France suspends arrest warrants issued over 1965 political kidnapping

France has suspended the international arrest warrants it issued Friday for four Moroccans over the 1965 abduction of a high-profile opponent to Morocco's then King Hassan II, an event that has embarrassed the two nations for four decades.


France issued international arrest warrants for four Moroccans over the 1965 abduction of an opponent to Morocco's then King Hassan II on Friday, but later suspended them, citing a request for information from Interpol.

A French justice ministry spokesman said earlier on Friday that four arrest warrants were sent to Interpol, the international police organisation, and would be issued worldwide.

The head of Morocco's Royal Gendarmerie and a former intelligence chief were among the suspects being sought.

Mehdi ben Barka, a hero for the international left, was kidnapped in broad daylight in front of the smart Lipp restaurant in the heart of Paris and his fate remains unknown. French investigators believe he was tortured and killed.

The case has been a cause celebre for Moroccan advocates of greater political freedom in the kingdom, but it remains politically sensitive in Rabat, where the late Hassan's son Mohammed succeeded him as king in 1999.

Hours after the justice ministry announcement, the Paris prosecutor's office said it was suspending the issuance of the international arrest warrants because Interpol was seeking additional information from the judge overseeing the case.

"In effect, Interpol has requested more information so that the arrest warrants can be implemented.
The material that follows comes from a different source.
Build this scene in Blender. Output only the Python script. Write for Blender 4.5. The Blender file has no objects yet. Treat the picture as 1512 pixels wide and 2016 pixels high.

Without these precisions, they cannot be," the prosecutor's office said.

The information requested would allow the individuals targeted to be identified, it said.

But there were suspicions that the shifting stance might reflect efforts to avoid political strains given that the event has already embarrassed France and Morocco for decades.

Maurice Buttin, 80, the ben Barka family lawyer in France since 1965, said: "The prosecutor's office is blocking the situation again. This shows how things work in France."  

Those targeted were: Hosni Benslimane, head of the powerful Adarak el Malaki, or Royal Gendarmerie, for more than four decades; Abdelkader Kadiri, a former head of intelligence; and Miloud Tounsi and Abdelhak Achaachi, two ex-agents.

A murder investigation into the case has been open in France since 1975 and detectives say they have evidence that the abduction was carried out by French criminals acting on orders from Moroccan intelligence officers.

During King Hassan's 38-year reign, dissidents were routinely jailed, tortured or killed.

Human rights activists accuse the French authorities of turning a blind eye to such abuses and of deliberately dragging their feet in the ben Barka affair to avoid damaging ties with Morocco, a former French colony.

The reform-minded King Mohammed is credited with turning Morocco into a more tolerant state, but the monarchy and the security services remain untouchable.

The four arrest warrants date back to 2007, when they were issued by a French investigating magistrate. The warrants immediately caused diplomatic tensions, with newly elected President Nicolas Sarkozy on a visit to Morocco at the time.